Shift from Vertical to Lateral (Horizontal) Supply Chain Management

  • Vertical integration, or vertical supply chain management, refers to the practice of bringing the supply chain inside one organization.
  • It is difficult for one corporation to garner the expertise needed to excel in all elements of the supply chain, and it increases their risk, so corporation around the globe have turned instead to outsourcing those aspects of their business in which they judge themselves to be least effective.
  • Lateral supply chain management has replaced vertical integration as the favored approach to managing the myriad activities in the supply chain.
  • We usually assume that the customer-producer-supplier illustrations refer to three separate companies. This is, of course, not necessarily the case; the entities could be departments within one company.

Vertical Integration

  • By bringing many supply chain activities in-house and putting them under corporate management, vertical integration solves the problem of who will design, plan, execute, monitor and control supply chain activities.
  • A vertically integrated enterprise may grow from an entrepreneurial base by adding departments and layers of management to accommodate expansion, or it may be built through mergers and acquisitions.

  • The primary benefit of vertical integration is control.
  • A department or wholly owned subsidiary with no independent presence in the market place can’t deal with competitors to sell its components or services at a higher price.
  • Its operations are completely visible to the parent company (at least in theory) and can be synchronized with other company functions by directives from the top.
  • Its schedules, work force policies, locations, amounts produced, all aspects of its business are controlled by the overarching management.

Lateral Integration

  • When corporate ownership turns instead to outsourcing various activities, it loses control of these aspects of the supply chain and will deal separately with members of the chain as supplies or customers.
  • Each of them will focus on their core competencies such as extraction or production and deal with each other through discrete transactions or by longer-term contracts.

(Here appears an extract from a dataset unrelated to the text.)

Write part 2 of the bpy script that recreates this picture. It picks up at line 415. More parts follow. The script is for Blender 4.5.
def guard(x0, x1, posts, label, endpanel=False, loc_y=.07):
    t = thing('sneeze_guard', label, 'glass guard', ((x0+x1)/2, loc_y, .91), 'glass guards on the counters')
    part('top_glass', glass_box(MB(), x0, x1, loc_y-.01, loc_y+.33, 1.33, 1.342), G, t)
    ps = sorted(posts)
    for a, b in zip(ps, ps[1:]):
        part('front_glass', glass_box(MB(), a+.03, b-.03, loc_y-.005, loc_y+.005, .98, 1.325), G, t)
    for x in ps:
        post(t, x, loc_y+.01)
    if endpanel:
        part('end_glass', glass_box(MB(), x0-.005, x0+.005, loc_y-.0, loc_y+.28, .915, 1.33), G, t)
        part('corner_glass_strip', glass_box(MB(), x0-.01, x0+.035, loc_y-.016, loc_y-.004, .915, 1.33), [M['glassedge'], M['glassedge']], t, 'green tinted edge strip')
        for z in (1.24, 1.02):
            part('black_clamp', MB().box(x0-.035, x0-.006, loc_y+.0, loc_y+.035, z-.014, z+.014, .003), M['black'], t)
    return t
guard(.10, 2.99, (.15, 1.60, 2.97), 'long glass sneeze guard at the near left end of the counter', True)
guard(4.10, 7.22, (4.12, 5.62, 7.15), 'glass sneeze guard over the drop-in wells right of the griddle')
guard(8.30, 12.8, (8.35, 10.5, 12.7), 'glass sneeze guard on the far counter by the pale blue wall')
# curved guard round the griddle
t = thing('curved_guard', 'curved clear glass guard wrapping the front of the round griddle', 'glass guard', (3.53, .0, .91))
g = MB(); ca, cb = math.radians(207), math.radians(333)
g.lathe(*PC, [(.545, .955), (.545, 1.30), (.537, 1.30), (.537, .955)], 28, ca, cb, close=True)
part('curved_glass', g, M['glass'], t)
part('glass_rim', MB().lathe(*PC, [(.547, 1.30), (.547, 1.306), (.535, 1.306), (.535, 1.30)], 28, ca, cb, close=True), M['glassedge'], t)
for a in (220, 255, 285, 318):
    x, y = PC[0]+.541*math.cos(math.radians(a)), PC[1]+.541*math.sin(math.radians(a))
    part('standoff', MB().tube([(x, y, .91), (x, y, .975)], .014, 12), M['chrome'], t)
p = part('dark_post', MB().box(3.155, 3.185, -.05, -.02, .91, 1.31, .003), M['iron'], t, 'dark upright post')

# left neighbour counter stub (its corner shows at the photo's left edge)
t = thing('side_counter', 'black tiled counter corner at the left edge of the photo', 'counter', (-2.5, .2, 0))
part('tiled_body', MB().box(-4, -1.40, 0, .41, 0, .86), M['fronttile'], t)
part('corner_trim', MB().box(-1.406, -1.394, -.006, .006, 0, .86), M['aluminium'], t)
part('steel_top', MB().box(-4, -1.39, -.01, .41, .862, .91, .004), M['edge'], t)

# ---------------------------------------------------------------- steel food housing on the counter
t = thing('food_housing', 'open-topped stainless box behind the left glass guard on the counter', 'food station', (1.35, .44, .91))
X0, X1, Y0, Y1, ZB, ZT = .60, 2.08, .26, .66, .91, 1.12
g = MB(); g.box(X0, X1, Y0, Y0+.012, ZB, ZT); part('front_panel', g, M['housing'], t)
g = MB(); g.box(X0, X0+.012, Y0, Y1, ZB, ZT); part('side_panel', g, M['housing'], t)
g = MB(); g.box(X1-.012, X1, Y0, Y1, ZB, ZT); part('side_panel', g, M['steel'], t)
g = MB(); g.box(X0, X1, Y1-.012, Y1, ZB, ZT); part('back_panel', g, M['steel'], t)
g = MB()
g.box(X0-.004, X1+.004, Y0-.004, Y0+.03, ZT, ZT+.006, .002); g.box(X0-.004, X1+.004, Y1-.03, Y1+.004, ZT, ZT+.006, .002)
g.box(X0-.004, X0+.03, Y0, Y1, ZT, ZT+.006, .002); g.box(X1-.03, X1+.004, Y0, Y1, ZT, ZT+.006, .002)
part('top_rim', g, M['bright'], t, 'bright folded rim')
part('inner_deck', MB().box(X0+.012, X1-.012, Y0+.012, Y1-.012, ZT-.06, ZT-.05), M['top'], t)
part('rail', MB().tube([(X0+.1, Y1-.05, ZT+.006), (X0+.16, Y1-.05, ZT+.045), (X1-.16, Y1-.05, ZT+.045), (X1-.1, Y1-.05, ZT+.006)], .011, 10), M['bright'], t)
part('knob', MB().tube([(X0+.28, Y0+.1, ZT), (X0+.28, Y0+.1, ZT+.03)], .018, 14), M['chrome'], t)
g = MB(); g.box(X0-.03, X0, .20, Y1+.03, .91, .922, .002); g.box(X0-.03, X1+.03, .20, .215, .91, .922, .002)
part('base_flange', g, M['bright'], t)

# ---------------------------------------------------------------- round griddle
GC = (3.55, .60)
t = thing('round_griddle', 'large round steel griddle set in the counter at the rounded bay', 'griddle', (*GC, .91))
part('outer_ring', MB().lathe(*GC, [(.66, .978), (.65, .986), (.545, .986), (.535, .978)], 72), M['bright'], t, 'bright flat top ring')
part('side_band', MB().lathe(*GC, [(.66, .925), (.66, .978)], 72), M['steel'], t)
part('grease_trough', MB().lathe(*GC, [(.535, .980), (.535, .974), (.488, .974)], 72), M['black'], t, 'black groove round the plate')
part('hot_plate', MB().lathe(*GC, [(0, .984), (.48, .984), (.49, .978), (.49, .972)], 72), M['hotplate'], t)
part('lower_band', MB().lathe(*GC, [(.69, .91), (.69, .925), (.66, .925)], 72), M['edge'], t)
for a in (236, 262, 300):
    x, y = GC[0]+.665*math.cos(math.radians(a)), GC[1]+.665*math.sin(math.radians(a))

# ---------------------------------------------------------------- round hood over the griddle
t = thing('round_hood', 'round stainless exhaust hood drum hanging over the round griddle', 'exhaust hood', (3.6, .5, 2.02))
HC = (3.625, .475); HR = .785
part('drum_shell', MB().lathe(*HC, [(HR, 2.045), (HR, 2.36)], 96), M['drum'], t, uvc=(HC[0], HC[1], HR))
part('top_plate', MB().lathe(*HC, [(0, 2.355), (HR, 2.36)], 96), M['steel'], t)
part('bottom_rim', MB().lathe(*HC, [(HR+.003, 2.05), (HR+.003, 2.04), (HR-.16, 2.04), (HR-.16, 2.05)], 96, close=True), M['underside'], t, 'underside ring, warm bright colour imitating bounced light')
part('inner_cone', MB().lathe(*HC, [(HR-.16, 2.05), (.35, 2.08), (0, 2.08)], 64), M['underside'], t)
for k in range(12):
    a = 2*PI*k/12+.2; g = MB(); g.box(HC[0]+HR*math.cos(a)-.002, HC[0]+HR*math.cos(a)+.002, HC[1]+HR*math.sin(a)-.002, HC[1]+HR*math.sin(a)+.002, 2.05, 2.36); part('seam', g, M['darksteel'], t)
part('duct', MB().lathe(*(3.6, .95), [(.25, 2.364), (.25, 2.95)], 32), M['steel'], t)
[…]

**Some Japanese companies favor an intermediate form of integration called KEIRETSU.

(Definition) KEIRETSU is a form of cooperative relationship among companies in Japan where the companies largely remain legally and economically independent, even though they work closely in various ways such as single sourcing and financial backing.

A member of KEIRETSU generally owns a limited amount of stock in other member companies

A KEIRETSU generally forms around a bank and a trading company, but “distribution” (Supply Chain) KEIRETSU alliances have been formed of companies ranging from raw material suppliers to retailers.

  • Rely on lateral supply chain:
    • To achieve economies of scale and scope.
    • To improve business focus and expertise.
    • To leverage communication and production competencies.
  • Despite the benefits of the lateral chain, however, synchronizing the activities of a network of independent firms can be enormously challenging.
    What each firm gains in scale, scope, and focus, it may lose in ability to see and understand the larger supply chain processes or to care about them.

  • Horizontal doesn’t quiet capture the complexity of the global supply network with multiple connections around the world and information shared on networks connected all along the chain.